--- BEGIN Extracted material ---
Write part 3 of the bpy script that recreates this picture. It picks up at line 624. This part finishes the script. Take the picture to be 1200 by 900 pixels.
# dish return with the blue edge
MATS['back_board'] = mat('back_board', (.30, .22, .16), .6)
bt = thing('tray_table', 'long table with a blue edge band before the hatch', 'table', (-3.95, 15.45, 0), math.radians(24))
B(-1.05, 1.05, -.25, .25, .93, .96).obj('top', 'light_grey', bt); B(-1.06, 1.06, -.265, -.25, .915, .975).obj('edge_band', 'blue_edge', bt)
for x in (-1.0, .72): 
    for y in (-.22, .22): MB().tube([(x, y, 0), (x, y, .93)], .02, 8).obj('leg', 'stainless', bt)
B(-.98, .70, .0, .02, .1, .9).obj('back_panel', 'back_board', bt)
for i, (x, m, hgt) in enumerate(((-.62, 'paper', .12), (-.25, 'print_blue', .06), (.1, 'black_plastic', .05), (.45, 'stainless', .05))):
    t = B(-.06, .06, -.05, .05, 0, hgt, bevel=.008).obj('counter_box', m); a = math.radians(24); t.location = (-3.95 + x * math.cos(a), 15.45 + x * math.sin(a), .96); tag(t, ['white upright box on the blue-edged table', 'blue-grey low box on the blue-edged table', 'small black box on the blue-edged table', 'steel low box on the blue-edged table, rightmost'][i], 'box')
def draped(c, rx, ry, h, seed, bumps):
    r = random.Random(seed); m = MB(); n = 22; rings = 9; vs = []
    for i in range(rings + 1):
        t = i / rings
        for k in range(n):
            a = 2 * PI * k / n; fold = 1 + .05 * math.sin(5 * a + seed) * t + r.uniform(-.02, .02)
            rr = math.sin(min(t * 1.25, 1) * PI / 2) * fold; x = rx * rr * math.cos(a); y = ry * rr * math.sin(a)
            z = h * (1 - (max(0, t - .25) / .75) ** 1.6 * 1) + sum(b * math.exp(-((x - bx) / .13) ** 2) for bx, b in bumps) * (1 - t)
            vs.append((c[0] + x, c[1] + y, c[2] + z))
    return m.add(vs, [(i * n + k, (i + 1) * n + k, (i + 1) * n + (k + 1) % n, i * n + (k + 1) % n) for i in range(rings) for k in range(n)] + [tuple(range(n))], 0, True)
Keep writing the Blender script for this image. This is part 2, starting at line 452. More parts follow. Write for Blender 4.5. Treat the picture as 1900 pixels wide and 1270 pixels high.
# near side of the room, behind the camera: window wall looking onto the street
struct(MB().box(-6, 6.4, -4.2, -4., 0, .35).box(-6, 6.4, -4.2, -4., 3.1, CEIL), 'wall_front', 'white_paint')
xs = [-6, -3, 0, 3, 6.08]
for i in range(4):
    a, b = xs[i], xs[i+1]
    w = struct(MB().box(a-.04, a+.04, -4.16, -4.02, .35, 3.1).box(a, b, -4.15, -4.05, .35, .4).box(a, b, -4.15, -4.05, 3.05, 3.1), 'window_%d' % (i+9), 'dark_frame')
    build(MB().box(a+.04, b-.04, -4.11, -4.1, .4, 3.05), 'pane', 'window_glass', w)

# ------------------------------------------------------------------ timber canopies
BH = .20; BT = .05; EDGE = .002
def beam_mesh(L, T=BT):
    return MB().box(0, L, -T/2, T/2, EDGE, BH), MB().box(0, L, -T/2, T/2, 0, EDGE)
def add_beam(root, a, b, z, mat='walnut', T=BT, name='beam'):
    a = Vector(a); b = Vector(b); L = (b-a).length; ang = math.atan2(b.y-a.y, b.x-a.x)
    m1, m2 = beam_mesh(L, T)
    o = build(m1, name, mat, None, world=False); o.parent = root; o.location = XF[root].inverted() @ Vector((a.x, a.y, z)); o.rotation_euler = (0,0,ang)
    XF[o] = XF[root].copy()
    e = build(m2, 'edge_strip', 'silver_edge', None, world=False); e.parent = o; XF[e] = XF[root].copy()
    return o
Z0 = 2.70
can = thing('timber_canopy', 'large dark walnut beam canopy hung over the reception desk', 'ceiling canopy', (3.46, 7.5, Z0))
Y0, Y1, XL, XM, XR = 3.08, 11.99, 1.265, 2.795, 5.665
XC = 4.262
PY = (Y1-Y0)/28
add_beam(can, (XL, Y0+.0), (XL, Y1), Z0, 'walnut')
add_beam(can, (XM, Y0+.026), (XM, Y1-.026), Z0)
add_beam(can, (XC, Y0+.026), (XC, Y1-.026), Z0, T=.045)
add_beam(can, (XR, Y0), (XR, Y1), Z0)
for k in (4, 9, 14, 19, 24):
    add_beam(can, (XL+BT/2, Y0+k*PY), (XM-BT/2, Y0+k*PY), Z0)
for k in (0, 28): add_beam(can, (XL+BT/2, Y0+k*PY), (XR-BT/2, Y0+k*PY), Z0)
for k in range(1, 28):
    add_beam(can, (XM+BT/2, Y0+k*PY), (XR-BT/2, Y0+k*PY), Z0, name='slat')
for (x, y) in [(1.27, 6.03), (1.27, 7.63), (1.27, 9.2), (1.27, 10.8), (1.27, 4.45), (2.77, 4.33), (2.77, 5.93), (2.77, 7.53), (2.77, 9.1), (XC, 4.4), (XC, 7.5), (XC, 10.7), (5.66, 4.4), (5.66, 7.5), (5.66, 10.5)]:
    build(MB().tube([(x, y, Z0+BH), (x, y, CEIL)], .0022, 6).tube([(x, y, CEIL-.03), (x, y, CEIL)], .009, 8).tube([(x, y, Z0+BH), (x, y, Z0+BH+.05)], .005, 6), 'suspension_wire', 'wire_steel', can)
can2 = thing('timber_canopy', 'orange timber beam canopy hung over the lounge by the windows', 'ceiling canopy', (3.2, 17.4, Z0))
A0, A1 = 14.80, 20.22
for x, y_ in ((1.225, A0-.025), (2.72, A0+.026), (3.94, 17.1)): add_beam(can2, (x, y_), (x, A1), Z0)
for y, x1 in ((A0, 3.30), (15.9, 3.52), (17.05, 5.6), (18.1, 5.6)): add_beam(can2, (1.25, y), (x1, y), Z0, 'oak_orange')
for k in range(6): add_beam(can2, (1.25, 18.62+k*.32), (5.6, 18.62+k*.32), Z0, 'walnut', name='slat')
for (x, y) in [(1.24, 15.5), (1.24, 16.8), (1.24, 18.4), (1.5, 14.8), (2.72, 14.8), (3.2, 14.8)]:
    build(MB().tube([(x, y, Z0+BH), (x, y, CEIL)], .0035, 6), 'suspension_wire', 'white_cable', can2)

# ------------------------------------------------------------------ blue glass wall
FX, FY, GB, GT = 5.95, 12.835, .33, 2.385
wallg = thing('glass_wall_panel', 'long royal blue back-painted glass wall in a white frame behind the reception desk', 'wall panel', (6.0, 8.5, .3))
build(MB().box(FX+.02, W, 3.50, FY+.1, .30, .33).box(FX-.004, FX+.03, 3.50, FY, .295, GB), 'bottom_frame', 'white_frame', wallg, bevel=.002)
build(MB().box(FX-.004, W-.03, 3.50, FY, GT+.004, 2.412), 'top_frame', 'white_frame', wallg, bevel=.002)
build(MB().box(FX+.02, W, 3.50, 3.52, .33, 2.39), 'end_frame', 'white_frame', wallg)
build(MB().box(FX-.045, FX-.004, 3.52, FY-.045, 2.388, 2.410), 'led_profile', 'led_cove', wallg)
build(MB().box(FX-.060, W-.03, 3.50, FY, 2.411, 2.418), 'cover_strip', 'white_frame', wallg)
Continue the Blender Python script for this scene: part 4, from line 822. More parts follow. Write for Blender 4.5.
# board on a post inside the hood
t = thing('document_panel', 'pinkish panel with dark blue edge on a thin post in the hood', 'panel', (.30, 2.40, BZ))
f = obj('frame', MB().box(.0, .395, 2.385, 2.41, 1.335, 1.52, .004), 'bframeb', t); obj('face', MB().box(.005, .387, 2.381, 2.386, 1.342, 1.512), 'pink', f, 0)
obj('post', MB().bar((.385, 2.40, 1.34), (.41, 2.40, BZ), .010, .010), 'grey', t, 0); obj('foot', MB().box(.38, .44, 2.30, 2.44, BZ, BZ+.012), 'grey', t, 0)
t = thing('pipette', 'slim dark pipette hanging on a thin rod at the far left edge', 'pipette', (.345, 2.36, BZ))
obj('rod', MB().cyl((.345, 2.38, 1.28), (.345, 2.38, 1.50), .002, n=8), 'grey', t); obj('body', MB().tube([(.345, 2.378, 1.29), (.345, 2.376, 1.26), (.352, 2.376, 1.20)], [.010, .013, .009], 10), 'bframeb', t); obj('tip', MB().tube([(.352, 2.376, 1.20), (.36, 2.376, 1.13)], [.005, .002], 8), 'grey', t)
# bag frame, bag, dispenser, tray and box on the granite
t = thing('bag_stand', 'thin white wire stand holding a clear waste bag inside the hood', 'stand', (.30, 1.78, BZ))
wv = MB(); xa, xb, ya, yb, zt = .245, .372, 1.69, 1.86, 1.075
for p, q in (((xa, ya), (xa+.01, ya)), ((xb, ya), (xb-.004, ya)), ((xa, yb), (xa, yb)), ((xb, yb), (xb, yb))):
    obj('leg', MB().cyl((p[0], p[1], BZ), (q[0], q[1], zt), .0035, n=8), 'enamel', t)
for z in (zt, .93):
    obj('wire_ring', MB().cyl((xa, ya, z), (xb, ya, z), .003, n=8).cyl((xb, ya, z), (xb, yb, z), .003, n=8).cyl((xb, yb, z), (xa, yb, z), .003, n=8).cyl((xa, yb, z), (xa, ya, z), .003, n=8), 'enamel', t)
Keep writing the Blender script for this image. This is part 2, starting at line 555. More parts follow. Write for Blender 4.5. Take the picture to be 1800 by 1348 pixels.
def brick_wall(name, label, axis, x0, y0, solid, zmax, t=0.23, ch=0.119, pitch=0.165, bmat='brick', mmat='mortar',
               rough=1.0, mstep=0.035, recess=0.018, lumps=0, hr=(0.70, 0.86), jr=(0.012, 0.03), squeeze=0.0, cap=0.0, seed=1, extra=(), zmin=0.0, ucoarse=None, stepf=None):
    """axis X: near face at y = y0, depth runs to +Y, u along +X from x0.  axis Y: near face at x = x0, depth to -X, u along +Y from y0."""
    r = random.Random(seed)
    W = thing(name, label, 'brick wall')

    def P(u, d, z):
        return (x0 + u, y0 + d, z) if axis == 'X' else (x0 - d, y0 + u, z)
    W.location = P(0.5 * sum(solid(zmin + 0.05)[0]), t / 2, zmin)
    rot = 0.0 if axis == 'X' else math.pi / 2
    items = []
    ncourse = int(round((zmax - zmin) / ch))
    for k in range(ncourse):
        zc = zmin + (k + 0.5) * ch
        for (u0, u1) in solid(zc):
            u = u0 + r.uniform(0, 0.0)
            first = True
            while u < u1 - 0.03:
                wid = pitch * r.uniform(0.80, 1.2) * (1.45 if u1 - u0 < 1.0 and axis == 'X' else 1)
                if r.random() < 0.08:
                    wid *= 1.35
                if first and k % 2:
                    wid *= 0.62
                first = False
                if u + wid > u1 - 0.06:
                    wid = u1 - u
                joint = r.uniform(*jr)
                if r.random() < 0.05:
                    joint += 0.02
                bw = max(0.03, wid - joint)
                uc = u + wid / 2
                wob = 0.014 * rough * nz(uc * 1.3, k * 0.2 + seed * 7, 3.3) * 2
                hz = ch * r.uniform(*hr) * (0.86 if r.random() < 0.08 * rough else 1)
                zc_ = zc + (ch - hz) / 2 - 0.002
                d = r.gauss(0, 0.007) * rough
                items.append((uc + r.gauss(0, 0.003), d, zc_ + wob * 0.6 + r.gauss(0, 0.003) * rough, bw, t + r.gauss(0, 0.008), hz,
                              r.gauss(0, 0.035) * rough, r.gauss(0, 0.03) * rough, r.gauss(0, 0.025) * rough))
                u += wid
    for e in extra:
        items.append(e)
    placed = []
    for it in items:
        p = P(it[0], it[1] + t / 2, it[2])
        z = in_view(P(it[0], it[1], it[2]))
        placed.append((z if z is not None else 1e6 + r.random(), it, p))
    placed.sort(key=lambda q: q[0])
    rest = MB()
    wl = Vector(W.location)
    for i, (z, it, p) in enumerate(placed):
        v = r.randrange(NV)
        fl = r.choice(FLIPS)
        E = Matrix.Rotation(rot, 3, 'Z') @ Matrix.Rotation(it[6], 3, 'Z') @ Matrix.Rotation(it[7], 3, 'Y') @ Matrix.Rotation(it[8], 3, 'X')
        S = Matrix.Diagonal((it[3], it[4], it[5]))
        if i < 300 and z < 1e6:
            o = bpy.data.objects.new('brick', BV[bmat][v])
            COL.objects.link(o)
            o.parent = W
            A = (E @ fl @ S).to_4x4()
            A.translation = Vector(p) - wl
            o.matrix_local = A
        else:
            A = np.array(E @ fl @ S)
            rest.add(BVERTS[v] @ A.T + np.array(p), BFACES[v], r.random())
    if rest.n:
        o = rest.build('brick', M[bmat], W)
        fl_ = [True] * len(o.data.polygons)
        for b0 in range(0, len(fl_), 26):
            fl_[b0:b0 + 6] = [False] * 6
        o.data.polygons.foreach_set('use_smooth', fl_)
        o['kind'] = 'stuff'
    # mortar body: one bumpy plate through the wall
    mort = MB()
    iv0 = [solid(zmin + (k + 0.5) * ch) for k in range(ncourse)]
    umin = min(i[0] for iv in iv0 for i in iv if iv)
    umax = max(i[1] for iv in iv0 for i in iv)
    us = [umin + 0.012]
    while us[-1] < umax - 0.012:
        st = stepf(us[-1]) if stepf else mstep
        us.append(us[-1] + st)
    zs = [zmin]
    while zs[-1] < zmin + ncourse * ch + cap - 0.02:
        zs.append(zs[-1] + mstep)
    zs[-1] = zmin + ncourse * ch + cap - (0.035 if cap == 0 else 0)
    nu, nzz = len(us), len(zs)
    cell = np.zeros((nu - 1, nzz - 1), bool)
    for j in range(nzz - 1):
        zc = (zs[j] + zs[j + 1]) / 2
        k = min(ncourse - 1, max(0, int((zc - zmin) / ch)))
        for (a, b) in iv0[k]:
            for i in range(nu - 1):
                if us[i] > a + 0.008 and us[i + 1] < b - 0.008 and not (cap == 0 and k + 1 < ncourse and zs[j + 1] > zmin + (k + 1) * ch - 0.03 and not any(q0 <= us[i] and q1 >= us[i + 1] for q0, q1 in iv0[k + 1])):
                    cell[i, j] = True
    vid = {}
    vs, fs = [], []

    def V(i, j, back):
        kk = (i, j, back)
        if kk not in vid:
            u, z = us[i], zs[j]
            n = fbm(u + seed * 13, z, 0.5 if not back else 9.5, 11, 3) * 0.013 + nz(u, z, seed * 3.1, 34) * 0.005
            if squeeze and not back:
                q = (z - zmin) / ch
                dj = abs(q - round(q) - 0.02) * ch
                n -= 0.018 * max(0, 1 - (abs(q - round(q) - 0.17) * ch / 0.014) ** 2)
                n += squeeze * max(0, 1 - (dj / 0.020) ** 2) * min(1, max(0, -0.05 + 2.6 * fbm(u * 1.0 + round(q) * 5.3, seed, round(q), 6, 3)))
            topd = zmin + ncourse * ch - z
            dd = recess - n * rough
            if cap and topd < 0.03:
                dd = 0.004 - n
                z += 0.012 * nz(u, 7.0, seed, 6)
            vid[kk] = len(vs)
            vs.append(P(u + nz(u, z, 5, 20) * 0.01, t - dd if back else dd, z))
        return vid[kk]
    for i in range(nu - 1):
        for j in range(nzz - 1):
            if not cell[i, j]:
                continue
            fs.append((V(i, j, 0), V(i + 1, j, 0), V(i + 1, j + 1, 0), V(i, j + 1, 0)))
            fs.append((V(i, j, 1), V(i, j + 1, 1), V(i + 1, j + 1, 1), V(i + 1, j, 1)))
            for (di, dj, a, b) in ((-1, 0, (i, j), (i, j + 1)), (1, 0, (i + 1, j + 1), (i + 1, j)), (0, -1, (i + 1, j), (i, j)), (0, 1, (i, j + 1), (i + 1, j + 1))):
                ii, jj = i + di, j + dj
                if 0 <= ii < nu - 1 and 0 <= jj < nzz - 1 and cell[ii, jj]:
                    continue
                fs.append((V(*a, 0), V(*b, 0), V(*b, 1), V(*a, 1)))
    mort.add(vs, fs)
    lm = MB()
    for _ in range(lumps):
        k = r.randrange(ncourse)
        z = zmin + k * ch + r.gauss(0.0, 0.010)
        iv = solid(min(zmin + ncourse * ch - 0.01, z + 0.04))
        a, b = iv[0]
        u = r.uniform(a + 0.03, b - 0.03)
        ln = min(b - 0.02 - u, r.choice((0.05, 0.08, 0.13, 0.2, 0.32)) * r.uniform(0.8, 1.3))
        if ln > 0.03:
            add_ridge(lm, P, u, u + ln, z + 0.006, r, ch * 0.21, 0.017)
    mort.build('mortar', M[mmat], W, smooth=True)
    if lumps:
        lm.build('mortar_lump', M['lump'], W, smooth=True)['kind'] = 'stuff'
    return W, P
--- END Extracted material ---
* [Task requirements]:
Filter the records above for "from" and copy every matching line.

* [Response]:
Continue the Blender Python script for this scene: part 4, from line 822. More parts follow. Write for Blender 4.5.
    """axis X: near face at y = y0, depth runs to +Y, u along +X from x0.  axis Y: near face at x = x0, depth to -X, u along +Y from y0."""